FE Colleges have the opportunity to represent their region in the National Championships run by British Colleges Sport.  Please visit:  http://champs.bcsport.org - our micro site which covers all things in relation to our Regional and National championships events.

 

 


THE ORIGINS OF TABLE TENNIS

Table Tennis 1Table Tennis, like many other sports, Table Tennis began as a mild social diversion. It was probably played with improvised equipment in England, during the last quarter of the 19th century. Though Table Tennis evolved, along with Badminton and Lawn Tennis, from the ancient game of Tennis, the game was developed after Lawn Tennis became popular in the 1880s.

 

The first use of the name "Table Tennis" appeared on a board and dice game in 1887 by J.H.Singer of New York. This probably accounts for the mysterious entry in the George S. Parker game catalogue of the same year: "Table Tennis: This game is laid out like a Lawn Tennis court, played and counted just the same, all the rules being observed."

 

The earliest evidence extant of an action game of Tennis on a table is a set
made by David Foster, patented in England in 1890: Parlour Table Games, which
included table versions of Lawn Tennis, Cricket and Football. This game featured
strung rackets, a 30mm cloth covered rubber ball, a wooden fence set up around
the perimeter of the table, and large side nets extending along both sides.

 

One year later famous game makers John Jaques of London released their GOSSIMA game.
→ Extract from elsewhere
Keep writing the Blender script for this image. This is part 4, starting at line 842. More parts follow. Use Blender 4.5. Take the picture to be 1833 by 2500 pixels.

This game borrowed the drum style battledores from the Shuttlecock game, and used a 50mm webbed wrapped cork ball, with an amazing 30cm high net!

 

Neither of these action games were successful, due to the ineffective ball: the rubber ball had too wild a bounce, while the cork ball had too poor a bounce. So the concept was shelved until 1900, when the celluloid ball was introduced to the game. Jaques revived the older Gossima game but changed the name to "Gossima or Ping Pong".

 

The name Ping Pong was derived from the sound of the ball bouncing off the drum battledores, each of which had a slightly different sound. The higher pitched sound suggested Ping, the lower pitch, Pong. This can still be demonstrated today using the antique battledores!

 

The game quickly caught on with the public, marketed under many different names including Ping Pong, Gossima, Whiff Waff, Pim-Pam, Tennis de Salon and others.

 

Gradually the two most popular names prevailed: Ping Pong, and Table Tennis. However, these competing names caused some problems, as two associations were formed, and with different rules for the game some confusion resulted. Ping Pong was trademarked in 1900 by Hamley Brothers in England, and soon afterwards Hamleys became "jointly concerned" with Jaques. They rigorously enforced the Ping Pong trademark, requiring use of their Ping Pong equipment in tournaments and clubs. Parker Brothers, who acquired the American rights to the name Ping Pong, similarly enforced the trademark. Eventually it became clear that for the sport to move forward, the commercial ties had to be severed.